Le Retour de Ringo (1965) est le moins frénétique des westerns du lot. Suite d’Un Pistolet pour Ringo, déjà réalisé par Duccio Tessari et interprété par le bellâtre Giuliano Gemma, il s’agit de la transposition de l’épisode final de L’Odyssée d’Homère dans le contexte du western !
Enfin, on ne remerciera jamais assez le Cinéma de quartier d’exhumer une oeuvre maudite, Tire encore si tu peux (Se sei vivo, spara, 1970) de Giulio Questi, déjà auteur d’un thriller bizarroïde, La Mort a pondu un oeuf (!), avec Trintignant et Gina Lollobrigida (!!). Tire encore si tu peux est l’avatar monstrueux et westernien de la modernité italienne, dans la lignée des films de Tinto Brass et Bertolucci, eux-mêmes sous influence godardo-antonionienne. C’est peut-être le film maniériste ultime où, pour paraphraser Jean-François Rauger, la distorsion des formes et des thèmes conduit à leur destruction. Jugez plutôt : un métis bisexuel (à nouveau Tomas Milian !), trahi et enterré vivant par ses complices, débarque dans une ville pourrie où deux clans se disputent de l’or volé. Ce résumé ne donne qu’une faible idée du vent de démence qui souffle sur le film, véritablement possédé par la mauvaise pulsion (torture, viol collectif homosexuel) et le fétichisme. Tomas Milian, incontrôlable, se transforme cette fois-ci en une icône gay (il se fait crucifier) déchirée entre le souvenir d’un éphèbe blond et une prostituée, et trouve son rôle le plus grandiose dans ce film infernal, véritable chaînon manquant entre les collages pop de Tinto Brass et l’érotisme pasolinien.

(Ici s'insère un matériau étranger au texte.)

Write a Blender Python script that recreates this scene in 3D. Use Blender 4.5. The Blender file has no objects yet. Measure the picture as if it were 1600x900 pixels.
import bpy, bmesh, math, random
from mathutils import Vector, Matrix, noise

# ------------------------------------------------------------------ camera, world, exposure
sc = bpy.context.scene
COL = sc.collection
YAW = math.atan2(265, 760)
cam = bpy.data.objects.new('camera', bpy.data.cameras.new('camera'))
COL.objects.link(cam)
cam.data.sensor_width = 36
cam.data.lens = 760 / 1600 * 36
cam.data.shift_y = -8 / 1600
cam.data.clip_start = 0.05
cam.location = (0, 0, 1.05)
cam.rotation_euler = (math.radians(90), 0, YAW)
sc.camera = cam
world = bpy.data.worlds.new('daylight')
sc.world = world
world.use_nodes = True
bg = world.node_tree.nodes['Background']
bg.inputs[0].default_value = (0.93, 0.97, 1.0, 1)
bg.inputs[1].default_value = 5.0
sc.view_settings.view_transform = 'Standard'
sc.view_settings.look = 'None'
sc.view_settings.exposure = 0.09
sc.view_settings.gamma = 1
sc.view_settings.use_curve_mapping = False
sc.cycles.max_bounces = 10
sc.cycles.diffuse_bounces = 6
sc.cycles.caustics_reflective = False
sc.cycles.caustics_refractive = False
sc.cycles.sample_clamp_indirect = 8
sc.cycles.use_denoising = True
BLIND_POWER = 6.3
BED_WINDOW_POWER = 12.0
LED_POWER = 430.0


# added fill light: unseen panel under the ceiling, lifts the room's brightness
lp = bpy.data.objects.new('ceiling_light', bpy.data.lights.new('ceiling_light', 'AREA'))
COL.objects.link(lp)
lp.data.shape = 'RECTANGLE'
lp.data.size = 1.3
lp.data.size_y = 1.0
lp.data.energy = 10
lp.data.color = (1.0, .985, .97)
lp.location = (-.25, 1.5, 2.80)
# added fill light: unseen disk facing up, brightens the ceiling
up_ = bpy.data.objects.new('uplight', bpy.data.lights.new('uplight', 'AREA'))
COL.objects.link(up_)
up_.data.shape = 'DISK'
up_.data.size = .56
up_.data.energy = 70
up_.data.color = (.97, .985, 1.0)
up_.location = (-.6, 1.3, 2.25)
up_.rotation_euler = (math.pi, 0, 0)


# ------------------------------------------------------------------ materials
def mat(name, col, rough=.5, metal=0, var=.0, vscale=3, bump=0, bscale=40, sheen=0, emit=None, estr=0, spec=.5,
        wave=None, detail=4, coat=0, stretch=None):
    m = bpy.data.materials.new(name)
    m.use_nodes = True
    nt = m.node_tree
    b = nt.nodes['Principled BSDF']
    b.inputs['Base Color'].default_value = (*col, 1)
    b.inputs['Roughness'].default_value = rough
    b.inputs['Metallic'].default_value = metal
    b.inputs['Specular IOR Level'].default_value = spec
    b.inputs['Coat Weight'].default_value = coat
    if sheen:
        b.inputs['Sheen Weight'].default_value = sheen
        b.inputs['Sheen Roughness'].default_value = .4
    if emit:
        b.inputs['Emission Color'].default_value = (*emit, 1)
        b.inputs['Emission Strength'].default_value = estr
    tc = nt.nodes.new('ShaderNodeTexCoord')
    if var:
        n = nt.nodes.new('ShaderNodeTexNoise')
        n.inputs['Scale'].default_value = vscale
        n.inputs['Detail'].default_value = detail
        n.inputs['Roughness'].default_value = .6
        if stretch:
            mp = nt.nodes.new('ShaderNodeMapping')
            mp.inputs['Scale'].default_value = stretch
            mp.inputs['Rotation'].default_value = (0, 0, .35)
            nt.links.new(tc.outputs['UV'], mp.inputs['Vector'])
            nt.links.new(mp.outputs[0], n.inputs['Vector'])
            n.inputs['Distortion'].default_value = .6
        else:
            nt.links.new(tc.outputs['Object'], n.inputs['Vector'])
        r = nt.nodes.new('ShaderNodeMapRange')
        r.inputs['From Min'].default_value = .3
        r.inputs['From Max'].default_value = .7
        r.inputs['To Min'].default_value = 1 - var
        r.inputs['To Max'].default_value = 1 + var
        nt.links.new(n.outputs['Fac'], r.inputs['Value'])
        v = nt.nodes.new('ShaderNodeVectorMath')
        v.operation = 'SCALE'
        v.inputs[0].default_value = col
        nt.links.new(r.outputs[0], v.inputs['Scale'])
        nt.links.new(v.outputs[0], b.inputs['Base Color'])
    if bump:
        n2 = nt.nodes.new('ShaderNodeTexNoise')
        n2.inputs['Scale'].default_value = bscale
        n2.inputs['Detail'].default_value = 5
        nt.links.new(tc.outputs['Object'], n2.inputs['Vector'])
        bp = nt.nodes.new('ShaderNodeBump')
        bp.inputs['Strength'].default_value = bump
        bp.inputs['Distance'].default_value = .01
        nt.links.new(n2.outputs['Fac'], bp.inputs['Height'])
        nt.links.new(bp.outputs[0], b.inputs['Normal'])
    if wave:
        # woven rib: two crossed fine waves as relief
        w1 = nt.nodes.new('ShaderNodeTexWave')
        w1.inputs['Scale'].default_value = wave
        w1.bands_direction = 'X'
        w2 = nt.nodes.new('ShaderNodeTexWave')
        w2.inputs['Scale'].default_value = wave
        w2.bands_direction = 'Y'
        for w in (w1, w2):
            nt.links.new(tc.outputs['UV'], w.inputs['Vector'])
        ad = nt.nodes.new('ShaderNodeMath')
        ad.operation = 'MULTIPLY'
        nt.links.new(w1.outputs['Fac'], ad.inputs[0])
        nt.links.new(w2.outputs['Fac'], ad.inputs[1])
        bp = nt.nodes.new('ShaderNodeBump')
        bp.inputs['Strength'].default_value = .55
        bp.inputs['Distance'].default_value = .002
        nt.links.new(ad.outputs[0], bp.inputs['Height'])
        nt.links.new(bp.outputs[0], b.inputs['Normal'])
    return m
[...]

Il est important de souligner que les films du cycle sont présentés en version originale sous-titrée et en version intégrale. Tire encore si tu peux, qui provoqua un terrible scandale à sa sortie, fut ainsi expurgé de ses passages les plus explicitement sadiens et homophiles qui nous sont aujourd’hui restitués. De plus, ce panorama riche en dérision, en violence et en lyrisme replace le western italien comme le versant commercial et impur du cinéma tiers-mondiste qui émergea à la même époque. A cet axe Leone/Pasolini, emblématique de la circulation effervescente entre le cinéma d’auteur et le cinéma populaire en Italie, répond outre-Atlantique un doublon symétrique poète/conteur, avec encore la latinité comme dénominateur commun : un réalisateur maniériste fasciné par le Mexique et victime des studios, Sam Peckinpah, et un cinéaste brésilien révolutionnaire, Glauber Rocha (Antonio Das Mortes, à sa façon un nouveau western).